Lyft’s mission is to improve people’s lives with the world’s best transportation. Self driving vehicles have the potential to deliver unprecedented improvements to safety and quality, at a price and convenience that challenges traditional models of vehicle ownership. While the transportation industry is deep in the process of developing fully autonomous vehicles, many technical, regulatory and societal challenges remain. As a relatively late entrant, Level 5 is taking leveraging the second mover advantage as well as some key advantages in development and deployment that our existing rideshare business offers.

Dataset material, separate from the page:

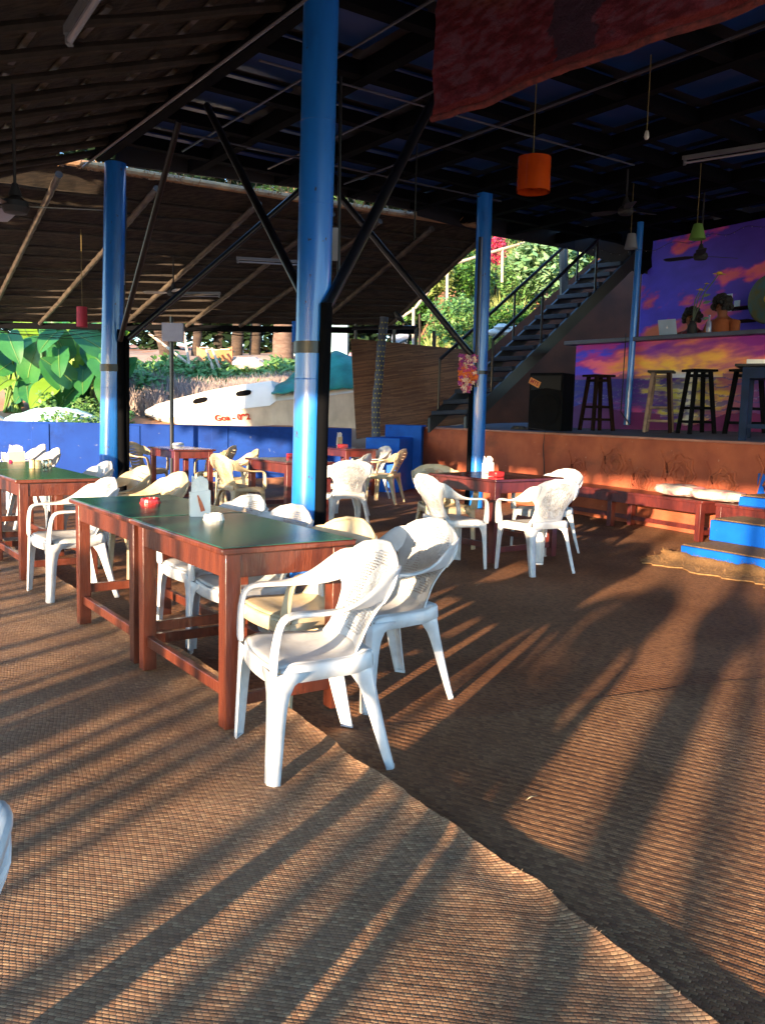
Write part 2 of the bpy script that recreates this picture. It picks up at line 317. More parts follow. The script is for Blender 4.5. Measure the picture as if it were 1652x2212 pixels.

In this talk he will cover the why and how of Lyft's Autonomy program including goals, strategy and implementation of our SDS and the supporting infrastructure in both hardware and software. We’ll present the core problems in self-driving and how recent advances in computer vision, robotics, and machine learning are powering this revolution.

Presenter

Kumar Chellapilla leads knowledge efforts for self-driving at Level 5, Lyft’s self driving division. Bringing knowledge to self-driving vehicles is done by using a large scale fleet and modeling the world via a combination of HD maps and large scale scenarios that capture human behavior. Prior to Level 5, he worked at Uber ATG and led teams that worked on offboard perception, machine learning and machine teaching for autonomy & AV maps. He also worked on applying machine learning techniques to improve search, recommendations, and advertising products at LinkedIn, Twitter, and Microsoft. Kumar has a Ph.D from University of California at San Diego wherein he worked on teaching computers to learn by themselves to play games like chess and checkers and control trucks to back up to loading docks, etc. After graduation, he spent five years at Microsoft Research working on computer vision and pattern recognition techniques for OCR, document processing, and text recognition in camera images.